** Start Provided material **

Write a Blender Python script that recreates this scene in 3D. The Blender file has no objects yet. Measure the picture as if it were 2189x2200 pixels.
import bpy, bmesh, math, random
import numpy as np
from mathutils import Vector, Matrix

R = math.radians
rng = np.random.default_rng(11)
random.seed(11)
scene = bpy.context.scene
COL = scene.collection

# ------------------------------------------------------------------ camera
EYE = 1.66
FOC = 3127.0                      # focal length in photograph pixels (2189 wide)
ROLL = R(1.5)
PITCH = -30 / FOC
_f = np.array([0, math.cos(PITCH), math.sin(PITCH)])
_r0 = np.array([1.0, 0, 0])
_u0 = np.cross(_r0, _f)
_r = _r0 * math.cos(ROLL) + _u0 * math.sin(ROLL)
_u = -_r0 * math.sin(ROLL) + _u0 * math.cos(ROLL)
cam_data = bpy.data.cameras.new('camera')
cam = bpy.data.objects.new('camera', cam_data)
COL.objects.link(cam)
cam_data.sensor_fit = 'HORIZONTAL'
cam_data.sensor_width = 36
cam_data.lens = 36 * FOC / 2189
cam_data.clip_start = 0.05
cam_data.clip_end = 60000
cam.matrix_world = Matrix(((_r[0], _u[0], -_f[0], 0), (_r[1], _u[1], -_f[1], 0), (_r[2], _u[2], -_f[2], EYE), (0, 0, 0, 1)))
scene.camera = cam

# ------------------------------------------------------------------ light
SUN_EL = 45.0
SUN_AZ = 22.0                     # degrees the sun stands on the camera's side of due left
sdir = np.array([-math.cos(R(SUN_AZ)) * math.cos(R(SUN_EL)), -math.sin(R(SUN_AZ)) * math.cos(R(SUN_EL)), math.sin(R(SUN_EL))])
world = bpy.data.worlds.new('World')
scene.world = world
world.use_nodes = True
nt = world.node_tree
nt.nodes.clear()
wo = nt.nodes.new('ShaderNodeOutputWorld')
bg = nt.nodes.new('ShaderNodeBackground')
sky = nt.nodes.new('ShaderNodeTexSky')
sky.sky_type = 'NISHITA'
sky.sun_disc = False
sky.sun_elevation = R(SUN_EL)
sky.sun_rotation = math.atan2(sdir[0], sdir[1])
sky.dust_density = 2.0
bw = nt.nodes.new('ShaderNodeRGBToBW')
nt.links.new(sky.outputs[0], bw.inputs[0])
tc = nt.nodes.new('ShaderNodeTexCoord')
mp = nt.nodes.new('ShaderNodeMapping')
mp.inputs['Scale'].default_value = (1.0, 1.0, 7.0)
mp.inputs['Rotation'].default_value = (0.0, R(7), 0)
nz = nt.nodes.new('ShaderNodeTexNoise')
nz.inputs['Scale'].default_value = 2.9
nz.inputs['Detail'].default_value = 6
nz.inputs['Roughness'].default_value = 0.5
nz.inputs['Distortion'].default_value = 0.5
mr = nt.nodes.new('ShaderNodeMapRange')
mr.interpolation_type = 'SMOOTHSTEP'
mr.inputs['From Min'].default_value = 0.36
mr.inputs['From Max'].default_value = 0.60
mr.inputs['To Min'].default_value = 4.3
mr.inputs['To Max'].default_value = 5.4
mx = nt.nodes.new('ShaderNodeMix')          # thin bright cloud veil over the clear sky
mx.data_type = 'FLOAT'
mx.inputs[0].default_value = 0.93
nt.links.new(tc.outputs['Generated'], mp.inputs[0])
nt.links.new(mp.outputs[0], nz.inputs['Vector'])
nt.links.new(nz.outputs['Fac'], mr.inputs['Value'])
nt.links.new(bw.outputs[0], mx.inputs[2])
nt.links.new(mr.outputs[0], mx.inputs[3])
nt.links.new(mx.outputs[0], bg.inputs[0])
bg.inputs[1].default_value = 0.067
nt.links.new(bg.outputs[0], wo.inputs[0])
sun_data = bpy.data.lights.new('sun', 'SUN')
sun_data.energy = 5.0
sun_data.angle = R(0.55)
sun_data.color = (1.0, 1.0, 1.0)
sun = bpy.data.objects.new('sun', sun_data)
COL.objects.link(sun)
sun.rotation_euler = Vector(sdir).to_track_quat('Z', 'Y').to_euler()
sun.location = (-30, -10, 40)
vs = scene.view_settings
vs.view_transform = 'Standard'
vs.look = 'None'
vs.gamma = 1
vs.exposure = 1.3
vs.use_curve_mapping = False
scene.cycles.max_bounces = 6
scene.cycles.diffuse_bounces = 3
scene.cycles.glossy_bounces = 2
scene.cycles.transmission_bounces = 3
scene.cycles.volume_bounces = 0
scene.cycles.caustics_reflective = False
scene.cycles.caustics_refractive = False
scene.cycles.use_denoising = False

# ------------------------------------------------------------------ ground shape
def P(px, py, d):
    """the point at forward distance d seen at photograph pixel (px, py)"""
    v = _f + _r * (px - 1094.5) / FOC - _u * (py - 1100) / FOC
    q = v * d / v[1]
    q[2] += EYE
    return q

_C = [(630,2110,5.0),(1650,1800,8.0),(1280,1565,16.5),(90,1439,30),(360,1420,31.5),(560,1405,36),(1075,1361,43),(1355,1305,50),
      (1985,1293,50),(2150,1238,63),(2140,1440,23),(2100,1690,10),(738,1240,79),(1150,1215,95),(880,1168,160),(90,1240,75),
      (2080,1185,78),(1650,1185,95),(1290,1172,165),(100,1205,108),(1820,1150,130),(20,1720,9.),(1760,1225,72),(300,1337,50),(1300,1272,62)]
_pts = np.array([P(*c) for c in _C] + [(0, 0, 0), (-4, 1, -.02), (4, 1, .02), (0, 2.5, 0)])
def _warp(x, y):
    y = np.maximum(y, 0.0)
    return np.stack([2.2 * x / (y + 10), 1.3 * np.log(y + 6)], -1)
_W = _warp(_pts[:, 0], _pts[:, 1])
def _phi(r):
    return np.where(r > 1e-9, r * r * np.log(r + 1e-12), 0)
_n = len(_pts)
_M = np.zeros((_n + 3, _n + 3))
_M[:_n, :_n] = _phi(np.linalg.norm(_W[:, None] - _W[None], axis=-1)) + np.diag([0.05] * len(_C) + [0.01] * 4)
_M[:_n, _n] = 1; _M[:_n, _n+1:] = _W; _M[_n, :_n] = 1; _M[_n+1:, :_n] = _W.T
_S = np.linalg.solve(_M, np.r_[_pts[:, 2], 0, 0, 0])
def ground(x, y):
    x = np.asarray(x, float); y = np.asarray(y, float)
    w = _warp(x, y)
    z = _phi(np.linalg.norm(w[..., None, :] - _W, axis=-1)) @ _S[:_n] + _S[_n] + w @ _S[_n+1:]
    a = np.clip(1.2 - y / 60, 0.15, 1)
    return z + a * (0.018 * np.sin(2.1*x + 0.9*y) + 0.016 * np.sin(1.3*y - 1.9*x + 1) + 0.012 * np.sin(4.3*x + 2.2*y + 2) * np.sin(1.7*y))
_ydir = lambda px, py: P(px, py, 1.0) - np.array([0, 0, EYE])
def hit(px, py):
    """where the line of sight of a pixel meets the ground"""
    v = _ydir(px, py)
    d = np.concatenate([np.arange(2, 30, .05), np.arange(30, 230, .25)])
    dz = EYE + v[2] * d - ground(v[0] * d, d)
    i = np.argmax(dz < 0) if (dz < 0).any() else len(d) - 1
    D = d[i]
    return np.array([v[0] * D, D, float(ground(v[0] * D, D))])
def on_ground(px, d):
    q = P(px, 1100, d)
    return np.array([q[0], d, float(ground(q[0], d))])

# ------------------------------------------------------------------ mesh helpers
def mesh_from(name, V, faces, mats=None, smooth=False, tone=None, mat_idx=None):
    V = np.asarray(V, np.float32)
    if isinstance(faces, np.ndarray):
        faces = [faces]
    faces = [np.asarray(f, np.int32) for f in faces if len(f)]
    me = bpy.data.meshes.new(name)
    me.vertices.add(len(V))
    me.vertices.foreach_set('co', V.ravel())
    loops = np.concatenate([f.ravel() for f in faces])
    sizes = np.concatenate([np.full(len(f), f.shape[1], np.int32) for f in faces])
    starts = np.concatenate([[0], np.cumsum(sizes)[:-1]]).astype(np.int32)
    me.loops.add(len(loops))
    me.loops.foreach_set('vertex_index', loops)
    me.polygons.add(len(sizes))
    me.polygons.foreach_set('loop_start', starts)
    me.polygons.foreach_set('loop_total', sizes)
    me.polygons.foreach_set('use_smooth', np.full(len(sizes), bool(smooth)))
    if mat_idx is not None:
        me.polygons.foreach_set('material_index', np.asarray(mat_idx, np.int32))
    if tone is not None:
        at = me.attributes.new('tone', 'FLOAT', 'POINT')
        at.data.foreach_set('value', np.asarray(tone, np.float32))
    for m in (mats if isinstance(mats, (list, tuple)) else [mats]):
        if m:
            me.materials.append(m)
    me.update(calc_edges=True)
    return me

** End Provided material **

**Directive:**
Extract the lines above, from the first one through the one containing "from mathutils import Vector, Matrix", and return only those, unchanged.

**Written response:**
Write a Blender Python script that recreates this scene in 3D. The Blender file has no objects yet. Measure the picture as if it were 2189x2200 pixels.
import bpy, bmesh, math, random
import numpy as np
from mathutils import Vector, Matrix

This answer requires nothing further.